-- start of SOURCE EXCERPT --
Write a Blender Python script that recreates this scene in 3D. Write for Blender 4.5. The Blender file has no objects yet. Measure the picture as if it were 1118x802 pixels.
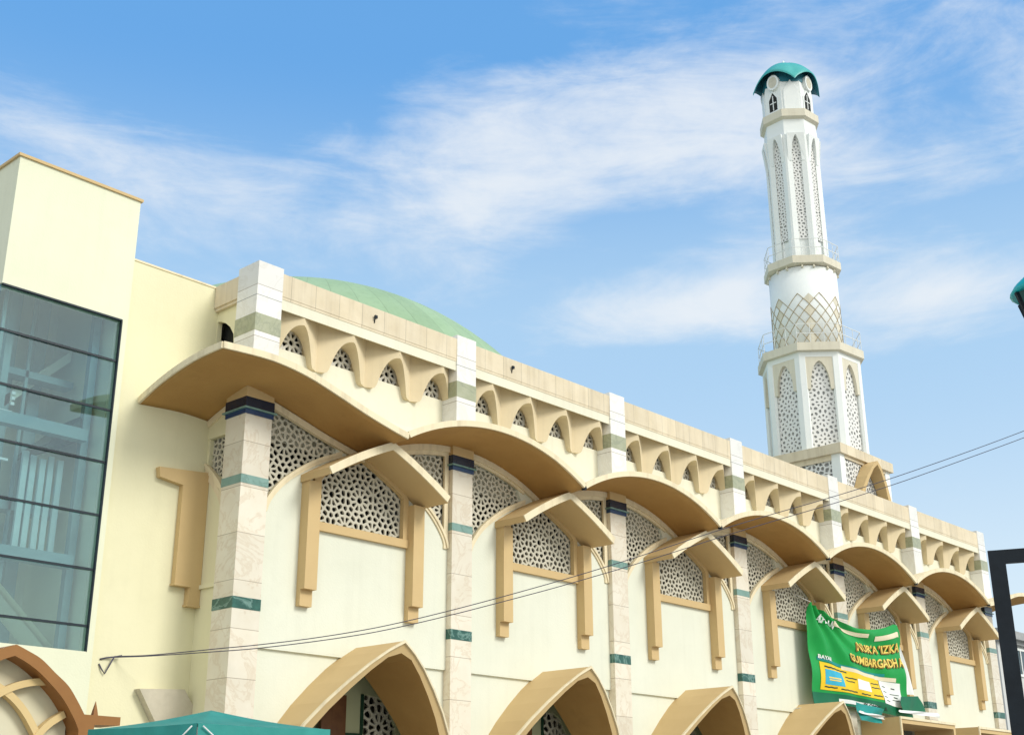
import bpy, math, random
from mathutils import Vector, Matrix
from mathutils.geometry import tessellate_polygon
H = 1.6                      # camera height; every z below is measured from the camera's height
S = bpy.context.scene
COL = S.collection
rnd = random.Random(7)

# ------------------------------------------------------------------ materials
def mat(name, c1, c2=None, scale=3.0, rough=0.75, bump=0.0, bscale=60.0, stains=0.0, streak=0.0, metal=0.0, spec=0.3):
    m = bpy.data.materials.new(name); m.use_nodes = True
    nt = m.node_tree; N = nt.nodes; L = nt.links
    b = N['Principled BSDF']; b.inputs['Roughness'].default_value = rough
    b.inputs['Metallic'].default_value = metal
    b.inputs['Specular IOR Level'].default_value = spec
    c2 = c2 or c1
    tc = N.new('ShaderNodeNewGeometry')
    n = N.new('ShaderNodeTexNoise'); n.inputs['Scale'].default_value = scale; n.inputs['Detail'].default_value = 8; n.inputs['Roughness'].default_value = 0.65
    L.new(tc.outputs['Position'], n.inputs['Vector'])
    r = N.new('ShaderNodeValToRGB'); r.color_ramp.elements[0].position = 0.32; r.color_ramp.elements[1].position = 0.68
    r.color_ramp.elements[0].color = (*c1, 1); r.color_ramp.elements[1].color = (*c2, 1)
    L.new(n.outputs['Fac'], r.inputs['Fac'])
    out = r.outputs['Color']
    if streak > 0:           # rain streaks: noise stretched along z
        mp = N.new('ShaderNodeMapping'); mp.inputs['Scale'].default_value = (7, 7, 0.5)
        L.new(tc.outputs['Position'], mp.inputs['Vector'])
        n2 = N.new('ShaderNodeTexNoise'); n2.inputs['Scale'].default_value = 1.0; n2.inputs['Detail'].default_value = 6
        L.new(mp.outputs['Vector'], n2.inputs['Vector'])
        r2 = N.new('ShaderNodeValToRGB'); r2.color_ramp.elements[0].position = 0.5; r2.color_ramp.elements[1].position = 0.78
        r2.color_ramp.elements[0].color = (0, 0, 0, 1); r2.color_ramp.elements[1].color = (streak, streak, streak, 1)
        L.new(n2.outputs['Fac'], r2.inputs['Fac'])
        mx = N.new('ShaderNodeMix'); mx.data_type = 'RGBA'
        L.new(r2.outputs['Color'], mx.inputs['Factor']); L.new(out, mx.inputs[6]); mx.inputs[7].default_value = (c1[0]*.45, c1[1]*.42, c1[2]*.4, 1)
        out = mx.outputs[2]
    if stains > 0:
        n3 = N.new('ShaderNodeTexNoise'); n3.inputs['Scale'].default_value = 0.9; n3.inputs['Detail'].default_value = 10; n3.inputs['Roughness'].default_value = 0.7
        L.new(tc.outputs['Position'], n3.inputs['Vector'])
        r3 = N.new('ShaderNodeValToRGB'); r3.color_ramp.elements[0].position = 0.55; r3.color_ramp.elements[1].position = 0.8
        r3.color_ramp.elements[0].color = (0, 0, 0, 1); r3.color_ramp.elements[1].color = (stains, stains, stains, 1)
        L.new(n3.outputs['Fac'], r3.inputs['Fac'])
        mx = N.new('ShaderNodeMix'); mx.data_type = 'RGBA'
        L.new(r3.outputs['Color'], mx.inputs['Factor']); L.new(out, mx.inputs[6]); mx.inputs[7].default_value = (c1[0]*.55, c1[1]*.55, c1[2]*.5, 1)
        out = mx.outputs[2]
    L.new(out, b.inputs['Base Color'])
    if bump > 0:
        nb = N.new('ShaderNodeTexNoise'); nb.inputs['Scale'].default_value = bscale; nb.inputs['Detail'].default_value = 4
        L.new(tc.outputs['Position'], nb.inputs['Vector'])
        bp = N.new('ShaderNodeBump'); bp.inputs['Strength'].default_value = bump; bp.inputs['Distance'].default_value = 0.02
        L.new(nb.outputs['Fac'], bp.inputs['Height']); L.new(bp.outputs['Normal'], b.inputs['Normal'])
    return m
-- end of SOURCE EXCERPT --
WHAT YOU ARE ASKED TO DO:
Reproduce the data above in full, exactly as it is, with the pictures left out.

WRITTEN RESPONSE:
Write a Blender Python script that recreates this scene in 3D. Write for Blender 4.5. The Blender file has no objects yet. Measure the picture as if it were 1118x802 pixels.
import bpy, math, random
from mathutils import Vector, Matrix
from mathutils.geometry import tessellate_polygon
H = 1.6                      # camera height; every z below is measured from the camera's height
S = bpy.context.scene
COL = S.collection
rnd = random.Random(7)

# ------------------------------------------------------------------ materials
def mat(name, c1, c2=None, scale=3.0, rough=0.75, bump=0.0, bscale=60.0, stains=0.0, streak=0.0, metal=0.0, spec=0.3):
    m = bpy.data.materials.new(name); m.use_nodes = True
    nt = m.node_tree; N = nt.nodes; L = nt.links
    b = N['Principled BSDF']; b.inputs['Roughness'].default_value = rough
    b.inputs['Metallic'].default_value = metal
    b.inputs['Specular IOR Level'].default_value = spec
    c2 = c2 or c1
    tc = N.new('ShaderNodeNewGeometry')
    n = N.new('ShaderNodeTexNoise'); n.inputs['Scale'].default_value = scale; n.inputs['Detail'].default_value = 8; n.inputs['Roughness'].default_value = 0.65
    L.new(tc.outputs['Position'], n.inputs['Vector'])
    r = N.new('ShaderNodeValToRGB'); r.color_ramp.elements[0].position = 0.32; r.color_ramp.elements[1].position = 0.68
    r.color_ramp.elements[0].color = (*c1, 1); r.color_ramp.elements[1].color = (*c2, 1)
    L.new(n.outputs['Fac'], r.inputs['Fac'])
    out = r.outputs['Color']
    if streak > 0:           # rain streaks: noise stretched along z
        mp = N.new('ShaderNodeMapping'); mp.inputs['Scale'].default_value = (7, 7, 0.5)
        L.new(tc.outputs['Position'], mp.inputs['Vector'])
        n2 = N.new('ShaderNodeTexNoise'); n2.inputs['Scale'].default_value = 1.0; n2.inputs['Detail'].default_value = 6
        L.new(mp.outputs['Vector'], n2.inputs['Vector'])
        r2 = N.new('ShaderNodeValToRGB'); r2.color_ramp.elements[0].position = 0.5; r2.color_ramp.elements[1].position = 0.78
        r2.color_ramp.elements[0].color = (0, 0, 0, 1); r2.color_ramp.elements[1].color = (streak, streak, streak, 1)
        L.new(n2.outputs['Fac'], r2.inputs['Fac'])
        mx = N.new('ShaderNodeMix'); mx.data_type = 'RGBA'
        L.new(r2.outputs['Color'], mx.inputs['Factor']); L.new(out, mx.inputs[6]); mx.inputs[7].default_value = (c1[0]*.45, c1[1]*.42, c1[2]*.4, 1)
        out = mx.outputs[2]
    if stains > 0:
        n3 = N.new('ShaderNodeTexNoise'); n3.inputs['Scale'].default_value = 0.9; n3.inputs['Detail'].default_value = 10; n3.inputs['Roughness'].default_value = 0.7
        L.new(tc.outputs['Position'], n3.inputs['Vector'])
        r3 = N.new('ShaderNodeValToRGB'); r3.color_ramp.elements[0].position = 0.55; r3.color_ramp.elements[1].position = 0.8
        r3.color_ramp.elements[0].color = (0, 0, 0, 1); r3.color_ramp.elements[1].color = (stains, stains, stains, 1)
        L.new(n3.outputs['Fac'], r3.inputs['Fac'])
        mx = N.new('ShaderNodeMix'); mx.data_type = 'RGBA'
        L.new(r3.outputs['Color'], mx.inputs['Factor']); L.new(out, mx.inputs[6]); mx.inputs[7].default_value = (c1[0]*.55, c1[1]*.55, c1[2]*.5, 1)
        out = mx.outputs[2]
    L.new(out, b.inputs['Base Color'])
    if bump > 0:
        nb = N.new('ShaderNodeTexNoise'); nb.inputs['Scale'].default_value = bscale; nb.inputs['Detail'].default_value = 4
        L.new(tc.outputs['Position'], nb.inputs['Vector'])
        bp = N.new('ShaderNodeBump'); bp.inputs['Strength'].default_value = bump; bp.inputs['Distance'].default_value = 0.02
        L.new(nb.outputs['Fac'], bp.inputs['Height']); L.new(bp.outputs['Normal'], b.inputs['Normal'])
    return m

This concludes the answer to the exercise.